A única salvaguarda da MP na previsão de um regime de trabalho remoto por jornada, embora não seja ainda clara sua adesão pelo segmento empresarial.

Neste modelo de trabalho híbrido, em que se privilegia a remuneração por produção ou tarefa, sem necessariamente se exigir um trabalho majoritariamente remoto, e que isenta o empregador do controle de jornada e do pagamento de horas extras, a MP é uma oportunidade empresarial para explorar ainda mais os empregados, permitindo a prestação de trabalho sem contraprestação salarial. Caso convertida em lei pelo Congresso, a nova forma de contratação tende a se tornar uma regra no mercado de trabalho, repercutindo negativamente na renda dos trabalhadores.

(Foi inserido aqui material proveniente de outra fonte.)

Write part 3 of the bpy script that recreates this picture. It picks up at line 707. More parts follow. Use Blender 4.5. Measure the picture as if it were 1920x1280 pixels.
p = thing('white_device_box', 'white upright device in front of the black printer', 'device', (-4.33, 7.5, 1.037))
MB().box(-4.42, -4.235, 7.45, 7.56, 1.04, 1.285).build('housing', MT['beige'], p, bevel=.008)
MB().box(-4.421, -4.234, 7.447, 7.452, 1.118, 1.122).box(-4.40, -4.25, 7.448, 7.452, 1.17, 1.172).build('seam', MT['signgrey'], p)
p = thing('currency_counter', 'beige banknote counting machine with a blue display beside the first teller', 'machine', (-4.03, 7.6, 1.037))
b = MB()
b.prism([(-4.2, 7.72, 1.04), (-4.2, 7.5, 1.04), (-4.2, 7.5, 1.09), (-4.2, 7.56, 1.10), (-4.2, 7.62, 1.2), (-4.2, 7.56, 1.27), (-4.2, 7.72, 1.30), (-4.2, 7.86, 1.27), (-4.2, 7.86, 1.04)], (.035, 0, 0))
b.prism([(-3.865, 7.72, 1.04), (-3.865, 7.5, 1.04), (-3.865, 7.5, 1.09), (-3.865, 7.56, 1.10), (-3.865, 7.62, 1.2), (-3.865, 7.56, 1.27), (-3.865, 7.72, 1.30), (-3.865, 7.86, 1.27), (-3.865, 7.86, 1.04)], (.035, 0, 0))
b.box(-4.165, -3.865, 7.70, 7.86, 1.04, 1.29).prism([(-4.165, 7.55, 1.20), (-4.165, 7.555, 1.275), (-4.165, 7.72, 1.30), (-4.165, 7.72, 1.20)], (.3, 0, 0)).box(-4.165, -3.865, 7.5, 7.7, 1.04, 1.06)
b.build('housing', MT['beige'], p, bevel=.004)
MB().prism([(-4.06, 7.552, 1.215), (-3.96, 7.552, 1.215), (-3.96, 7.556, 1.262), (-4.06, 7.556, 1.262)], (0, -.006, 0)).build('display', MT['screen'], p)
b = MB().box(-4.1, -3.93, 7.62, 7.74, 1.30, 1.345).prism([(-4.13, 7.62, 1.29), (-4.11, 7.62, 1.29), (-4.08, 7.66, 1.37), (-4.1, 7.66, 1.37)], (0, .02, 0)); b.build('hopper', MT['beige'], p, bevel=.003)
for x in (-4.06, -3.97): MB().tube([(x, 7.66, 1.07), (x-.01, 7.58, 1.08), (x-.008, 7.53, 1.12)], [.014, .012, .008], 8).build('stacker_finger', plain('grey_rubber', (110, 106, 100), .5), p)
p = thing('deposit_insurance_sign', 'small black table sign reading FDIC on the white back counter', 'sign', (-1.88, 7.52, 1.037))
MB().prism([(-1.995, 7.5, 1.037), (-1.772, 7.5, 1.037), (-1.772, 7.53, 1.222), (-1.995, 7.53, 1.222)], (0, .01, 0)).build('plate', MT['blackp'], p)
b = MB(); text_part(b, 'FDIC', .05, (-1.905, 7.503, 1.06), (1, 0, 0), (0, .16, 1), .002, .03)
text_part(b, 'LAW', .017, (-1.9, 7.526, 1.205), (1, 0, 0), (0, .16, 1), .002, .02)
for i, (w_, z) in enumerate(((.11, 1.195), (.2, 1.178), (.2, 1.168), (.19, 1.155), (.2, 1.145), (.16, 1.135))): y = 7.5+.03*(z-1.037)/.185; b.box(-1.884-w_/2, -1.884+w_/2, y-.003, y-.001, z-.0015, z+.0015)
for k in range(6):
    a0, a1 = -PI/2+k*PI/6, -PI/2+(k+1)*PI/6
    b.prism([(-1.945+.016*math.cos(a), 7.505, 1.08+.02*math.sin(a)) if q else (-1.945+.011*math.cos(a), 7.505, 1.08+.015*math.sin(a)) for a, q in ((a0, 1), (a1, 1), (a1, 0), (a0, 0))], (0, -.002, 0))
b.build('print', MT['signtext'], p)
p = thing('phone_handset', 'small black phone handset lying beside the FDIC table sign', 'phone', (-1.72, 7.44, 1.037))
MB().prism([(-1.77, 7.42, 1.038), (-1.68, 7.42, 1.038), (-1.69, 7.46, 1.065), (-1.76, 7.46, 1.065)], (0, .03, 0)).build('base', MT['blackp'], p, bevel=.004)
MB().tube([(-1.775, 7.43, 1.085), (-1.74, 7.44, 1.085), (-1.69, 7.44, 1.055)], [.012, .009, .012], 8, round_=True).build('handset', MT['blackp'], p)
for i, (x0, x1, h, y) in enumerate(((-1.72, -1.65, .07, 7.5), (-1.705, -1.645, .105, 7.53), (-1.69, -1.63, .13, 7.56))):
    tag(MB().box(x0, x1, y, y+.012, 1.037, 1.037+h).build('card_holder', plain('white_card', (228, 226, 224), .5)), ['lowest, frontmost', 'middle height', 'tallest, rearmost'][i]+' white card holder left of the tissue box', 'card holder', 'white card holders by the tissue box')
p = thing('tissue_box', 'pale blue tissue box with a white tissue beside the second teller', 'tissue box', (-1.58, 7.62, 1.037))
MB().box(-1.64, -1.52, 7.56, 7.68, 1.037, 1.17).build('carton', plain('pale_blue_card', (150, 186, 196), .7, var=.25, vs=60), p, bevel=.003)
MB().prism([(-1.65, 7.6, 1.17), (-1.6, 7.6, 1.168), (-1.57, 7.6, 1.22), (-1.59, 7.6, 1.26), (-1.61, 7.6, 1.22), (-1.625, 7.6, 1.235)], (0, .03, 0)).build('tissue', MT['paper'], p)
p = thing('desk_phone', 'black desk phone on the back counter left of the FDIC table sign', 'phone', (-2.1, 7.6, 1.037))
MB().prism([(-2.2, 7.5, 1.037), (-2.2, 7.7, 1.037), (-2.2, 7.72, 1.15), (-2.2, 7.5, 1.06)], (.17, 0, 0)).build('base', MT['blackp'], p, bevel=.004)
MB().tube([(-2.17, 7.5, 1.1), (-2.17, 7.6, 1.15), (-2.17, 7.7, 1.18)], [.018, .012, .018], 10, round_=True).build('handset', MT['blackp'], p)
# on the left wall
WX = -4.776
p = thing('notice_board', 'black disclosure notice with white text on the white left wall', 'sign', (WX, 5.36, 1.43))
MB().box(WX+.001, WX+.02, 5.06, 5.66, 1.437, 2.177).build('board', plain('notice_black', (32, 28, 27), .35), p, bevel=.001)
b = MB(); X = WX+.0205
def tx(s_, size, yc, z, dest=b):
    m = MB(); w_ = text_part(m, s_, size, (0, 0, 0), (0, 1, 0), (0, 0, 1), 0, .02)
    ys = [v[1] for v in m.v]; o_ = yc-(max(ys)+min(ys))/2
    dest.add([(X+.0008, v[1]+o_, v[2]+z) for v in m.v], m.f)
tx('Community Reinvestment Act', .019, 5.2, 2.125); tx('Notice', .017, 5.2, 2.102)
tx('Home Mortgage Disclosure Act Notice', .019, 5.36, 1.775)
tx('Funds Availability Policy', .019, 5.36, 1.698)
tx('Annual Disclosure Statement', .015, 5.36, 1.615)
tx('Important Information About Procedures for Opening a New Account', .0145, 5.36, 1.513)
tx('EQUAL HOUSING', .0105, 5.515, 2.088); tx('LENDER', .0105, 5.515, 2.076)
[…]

A alteração introduzida pela MP traz uma inquestionável flexibilização da lei sobre o trabalho remoto. Os conceitos de trabalho presencial e a distância são dissolvidos e a diferença entre eles se resume a um ou dois dias de diferença de trabalho, na empresa ou em casa, durante a semana. Embora as palavras tenham perdido sentido, ganha o empregador com maior liberdade na forma de dispor da força de trabalho, sem qualquer correspondência ao trabalhador em termos de renda ou redução de jornada.

Quando a flexibilização vem acompanhada de retirada de direitos e precarização das condições de trabalho, não se pode reputá-la como um verdadeiro avanço ou evolução do direito trabalhista. Muito pelo contrário.

Embora seja necessária uma reflexão sobre a modernização das relações entre trabalho e capital, esta não pode descartar institutos básicos e muito caros aos trabalhadores e à economia de qualquer democracia capitalista: a preservação do salário e o controle do tempo de trabalho.

O curso das recentes regulamentações jurídicas do trabalho, que ganhou impulso com a reforma de 2017, parece se conformar às medidas de desregulação do mercado de trabalho que vêm retirando direitos e, por consequência, renda de uma parte significativa da população economicamente ativa do país, o que conduz a mais concentração de renda e desigualdade social.

Nasser Ahmad Allan é doutor em Direito e advogado trabalhista. Rubens Bordinhão de Camargo Neto é graduado e mestre em Direito, e advogado trabalhista.